We have spent the past few decades
pressuring Israel to make deals with terrorists. What if we started pressuring
Muslim countries in the same way to deal with their independence movements?
The counterarguments are obvious.
Supply weapons and they end up in the hands of terror groups. But the Muslim
world is already an open-air weapons market. If we don’t supply anything too
high end, then all we’re doing is pouring gasoline on a forest fire. And buying
the deaths of terrorists at bargain prices.
Terrorism does thrive in failed
states. But the key point is that it thrives best when it is backed by
successful ones. Would the chaos in Syria, Nigeria or Yemen be possible without
the wealth and power of Saudi Arabia, Qatar and Iran? Should we really fear
unstable Muslim states or stable ones?
That is really the fundamental
question that we must answer because it goes to the heart of the moderate
Muslim paradox. Is it really the Jihadist who is most dangerous or his
mainstream ally?
If we believe that the Saudis and
Qataris are our allies and that political Islamists are moderates who can fuse
Islam and democracy together, then the stability model makes sense. But when we
recognize that there is no such thing as a moderate civilizational Jihad, then
we are confronted with the fact that the real threat does not come from failed
states or fractured terror groups, but from Islamic unity.
Once we accept that there is a clash
of civilizations, chaos becomes a useful civilizational weapon.

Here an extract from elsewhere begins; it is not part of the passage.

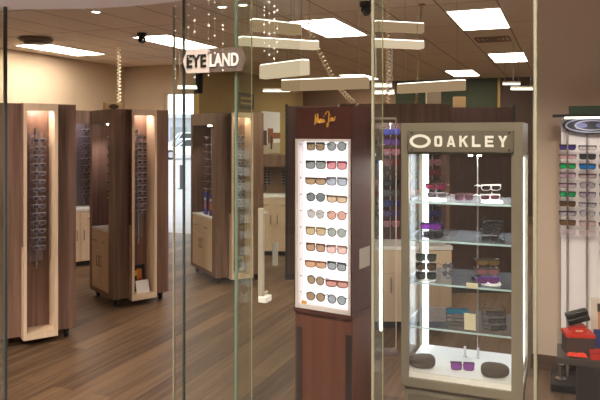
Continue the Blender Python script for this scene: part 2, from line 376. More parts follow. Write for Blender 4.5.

Islamists have very effectively
divided and conquered us, exploiting our rivalries and political quarrels, for
their own gain. They have used our own political chaos, our freedoms and our
differences, against us. It is time that we moved beyond a failed model of trying
to unify the Muslim world under international law and started trying to divide
it instead.
Chaos is the enemy of civilization.
But we cannot bring our form of order, one based on cooperation and individual
rights, to the Muslim world. And the only other order that can come is that of
the Caliphate. And chaos may be our best defense against the Caliphate.